Akhir Maret kemarin, saya melaksanakan ibadah mudik dengan kereta api. Yah, moda apa lagi, kan, yang menawarkan harga terjangkau dan memiliki kepastian waktu, kalau bukan kereta api? Apalagi, untuk perjalanan antarprovinsi. Biarpun kini jalan tol yang melintang sudah makin panjang, berdasarkan pengalaman saya, belum ada yang bisa mengalahkan kereta api dalam hal ketepatan waktu.
Kali itu untuk pertama kalinya, saya memilih Stasiun Purwosari, Solo sebagai titik keberangkatan. Naik kereta api jarak jauh dari stasiun ini adalah hal baru bagi saya. Serta tampaknya, akan menjadi suatu pengalaman yang sulit dilupa---suatu kesempatan yang menjadi monumen bagi saya atas pentingnya sikap saling menghargai antarpenumpang.
Sebuah Pengalaman yang Membekas
Setelah pengumuman bahwa KA Kahuripan telah memasuki peron, orang-orang tampak langsung menyerbu pintu-pintu gerbong yang terdekat. Situasi tak kondusif pun tak terelakkan.
Petugas sebenarnya telah dengan tegas mengimbau, "Yang turun duluan!" Petugas terus mengulangnya sembari berusaha menghalau bibit kemacetan yang mulai bersemai akibat penumpang yang hendak turun dan yang ingin naik hanya mengandalkan jalur masuk yang sama.
Namun, kerumunan tampak tidak terlalu mengindahkan.
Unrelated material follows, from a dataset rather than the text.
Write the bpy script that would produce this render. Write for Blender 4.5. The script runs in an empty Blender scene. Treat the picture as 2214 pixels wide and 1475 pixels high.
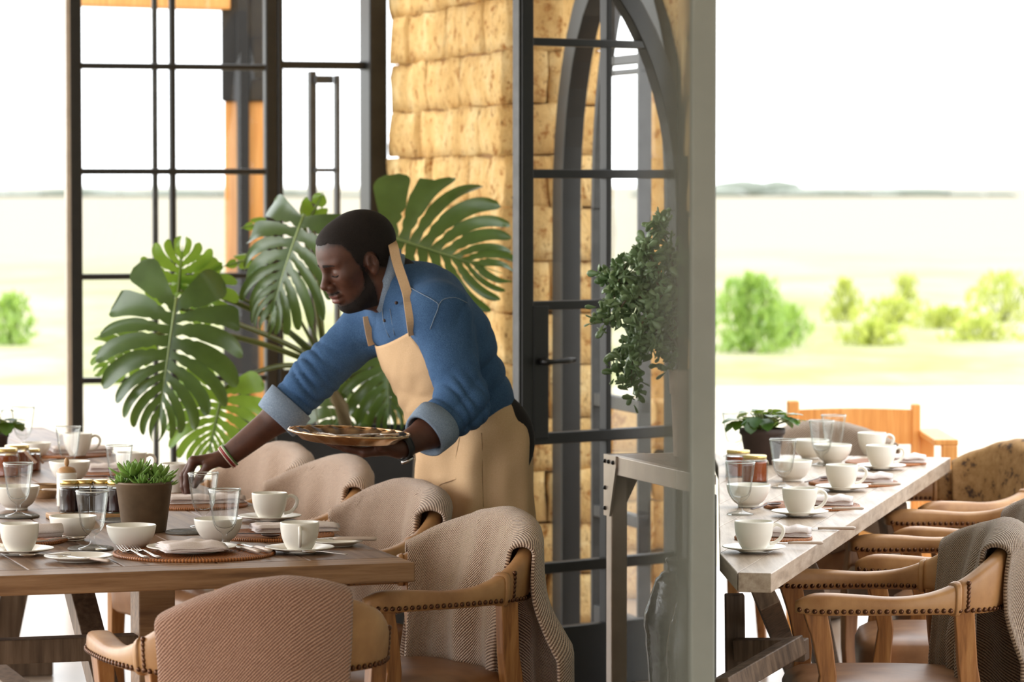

Beberapa banyak orang tetap mencoba merangsek masuk melalui pintu di mana penumpang lain turun.
Alhasil tanpa pikir panjang, saya memilih pintu bagian depan yang sama sekali tidak ada antrean, meskipun ternyata kursi yang saya tempati berada di bagian belakang gerbong. Saat sudah berhasil masuk, ternyata, bukan berarti perkara telah usai. Situasi justru makin menantang karena konfigurasi kursi KA Kahuripan yang 3-2 membuat ruang gerak semakin terbatas.
Ini bukan kali pertama saya memilih kereta api PSO. Mungkin itu kenapa memori otot saya seakan telah terlatih untuk melipir dan mencari sela ketika ada orang lain di lorong, terutama jika dari arah berlawanan.
Akan tetapi, hal berbeda tampaknya dilakukan oleh seorang ibu yang membawa serta seorang anak dan dua buah bagasi: satu koper, satu lagi tas yang lebih besar. Dengan ruang yang sempit, ibu itu tetap segera ingin bagasinya aman di pandangan matanya. Ia mendahulukan menata kopernya di tengah keramaian itu.
Akibatnya, menurut pantauan saya, setidaknya ada dua penumpang yang hendak turun tapi gagal karena terjebak di tengah kereta. Lorong sangat padat hingga petugas kereta tidak muat untuk masuk mengintervensi. Ketika kereta sudah mulai berjalan, kedua penumpang tadi masih belum bisa beranjak dari tempat duduknya, terhalang oleh ibu dengan dua bagasi tadi.